Nous sommes dans cette dynamique depuis 2017. Je suis arrivé au lycée dès sa création en octobre 2013. Je suis presque à ma 10e année. C'est moi qui ai ouvert le lycée. En 2014, j'ai assisté au premier Sommet mondial des écovillages. Beaucoup de pays africains et européens étaient venus assister à cette rencontre mondiale. Cela m'a permis d'avoir plus d'idées sur le rôle que l'écologie peut jouer dans une école. En 2016, je suis allé au Ghana lors de la troisième conférence panafricaine des écovillages. C'est là-bas que j'ai suivi vraiment des présentations des délégations venant du Kenya, Zimbabwe, etc. Cela m'a marqué parce qu'ils ont montré qu'il est possible de nourrir les élèves à l'école et par l'école. Et j'ai constaté que tout ce que les élèves de ces pays consomment à l'école vient des produits locaux et cela m'a impressionné. Ainsi, j'en ai parlé à mes collègues et surtout ceux de Mbacké. Ils ont tous reconnu l'utilité et m'ont demandé de créer un réseau. Aujourd'hui, 10 établissements du département de Bambey sont membres de ce projet. Il s'agit du Cem de Bambey 2, Nderep, Thiakhar, Ngogom, des lycées de Ndangalma, Lambaye et Gawane. Et croyez-moi, beaucoup de proviseurs et de principaux m'appellent au quotidien pour faire du benchmarking. Ils veulent reproduire le même système dans leurs écoles.
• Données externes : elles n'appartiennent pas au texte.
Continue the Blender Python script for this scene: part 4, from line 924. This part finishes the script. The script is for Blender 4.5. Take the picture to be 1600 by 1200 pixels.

Votre lycée a-t-il les moyens de sa politique écologique ?

Nous avons pensé qu'il fallait changer le paysage de l'école avec les moyens du bord. Et nous l'avons réussi. Cela nous a valu l'honneur d'abriter, dans notre école, en 2018, la cérémonie d'ouverture des classes par le Ministre Serigne Mbaye Thiam, en charge de l'éducation nationale à l'époque. Ce fut un grand honneur pour moi et pour la localité de recevoir un Ministre de l'Éducation parce que tout simplement il avait entendu ce que nous faisions dans ce lycée en écologie. Par la suite, nous avons rencontré le Ministre Mamadou Talla pour lui exposer le problème et il avait promis de nous soutenir, mais cela tarde toujours. Nous souhaitons avoir de l'aide pour élargir ce projet. En fait, nous voulons en faire un projet national parce que nous estimons que nos écoles ne doivent pas se résumer à du béton, des salles de classe et du sable. Nous avons pensé à reverdir nos écoles et avec nos élèves. L'école supporte l'entretien des jardins avec les moyens du bord. Des bonnes volontés locales nous soutiennent aussi. Par exemple, le Conseil départemental a mis une ligne de crédit annuelle d'un montant d'un million de FCfa pour l'entretien en termes de matériels de nettoiement. Les associations environnementalistes de la région nous appuient aussi. Elles nous fournissent des plantes à l'image de Baol environnement.

Vous utilisez beaucoup d'espaces avec les jardins et haies, pensez-vous aussi à la construction d'autres salles de classe dans le futur ?

Le périmètre du lycée est de quatre hectares. Alors, nous l'avons bien divisé et actuellement nous n'utilisons qu'un seul hectare donc il reste trois hectares inoccupés parce que nous savons que le nombre d'élèves augmente chaque année et cela implique la construction de nouvelles salles. Nous sommes aujourd'hui à 14 salles physiques pour 19 classes pédagogiques. Vous voyez donc qu'il y a 5 classes qui sont des nomades. Nous faisons de la gymnastique pour permettre à ces élèves de trouver des salles. Conséquence, toutes les salles sont occupées de 8 heures à 14 heures, du lundi au samedi. C'est pourquoi nous souhaitons la construction de nouvelles salles. Nous pensons que le projet n'entrave en rien l'augmentation des salles physiques.